Nos suben a un autobús vejete con cortinas con aspecto asiático.
Nos ponemos en marcha en medio de un atasco monumental. El conductor cambia de carril constantemente, pita sin parar y consigue llevarnos al hotel en sólo 45 minutos.
Espera, ¿ahí pone las 6:45? El japo de al lado está, obviamente, conectado con su iPhone. “Perdone, ¿sabe cuál es la hora local?”. Tela marinera. El sobrecargo ni se ha acordado de decirnos la hora local. Otra clase que se saltó. Aquí es una hora más que en Costa Rica. Menos mal que me he dado cuenta. Sólo me faltaba no saber ni qué hora es y acabar llegando tarde a… ¿a dónde? Jolines. Qué difícil es conseguir información aquí.
En la recepción del hotel vuelven a darme cola prioritaria. Menos mal. Jose ya no puede con su alma y el calor es asfixiante. El bebé y yo estamos sudando tan pegaditos con la mochila porque el capazo vuelve a ser para ella.
En recepción me dicen que mañana a las 7:20 tengo que estar en el hall. Esto empieza a ser como una misión secreta y cada cual me da una píldora de información. La sensación de “esto no me está pasando a mi” es grande. Y beneficiosa: Así no me pongo a llorar en el hall pidiendo que alguien de Iberia venga a consolarme.
Después de una noche de medio insomnio y medio jetlag, desayunamos y nos vamos al aeropuerto. El grupo está mucho más cohesionado y la otra mamá, nuestros Pucelanos salvadores, y los niños, charlamos con naturalidad de cómo hemos pasado la noche, de cuántos pañales ha necesitado Jorge, y de que aún quedan los justos para echar la mañana con los que me ha prestado la otra mamá (son de talla grande y le llegarían hasta el cuello, pero no estamos para hacerle ascos a nada).

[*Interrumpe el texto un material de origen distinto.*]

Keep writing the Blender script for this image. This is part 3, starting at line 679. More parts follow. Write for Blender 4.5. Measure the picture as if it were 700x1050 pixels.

A las 9:30 debería salir el avión, pero ahí estamos en la puerta de embarque las dos mamás, los Pucelanos, 4 menores sin acompañar y 3 personas en silla de ruedas. Menudo cuadro. Nos meten como pueden en el último autobús con destino al avión. Con nosotros va una chica del aeropuerto, que deduzco que está encargada de que nuestro vuelo salga de una vez de allí por el agobio que le entra cuando nos movemos a paso de tortuga por el aeropuerto porque hay un atasco monumental. Entra en crisis y hace 5 llamadas por el móvil en los 3 minutos en que estamos completamente quietos cediendo el paso a un avión que despega. Claro, si tenemos que cruzar la pista y los maizales, recuerdo somnolienta. La última de las llamadas acaba con una bronca a uno que va en la cabina del autobús: “Marco, ¿cómo que no repostaron a primerita hora? ¡se lo dije ayer!”. Marco contesta algo incomprensible y ella sigue con la bronca. Vuelve a coger el móvil para pedir que vengan corriendo a ponerle gasolina al avión. Los inválidos, las madres y nuestro equipo de Pucelanos hacemos chistes mientras los pobres menores sin acompañar siguen pálidos en un rincón. La chica nos aclara que dos se pusieron malitos por la noche. Pobres.
Y sin más incidentes, 40 horas después de salir de casa y con 2 pañales limpios, nuestro equipo llegó a Costa Rica listo para comenzar esta aventura.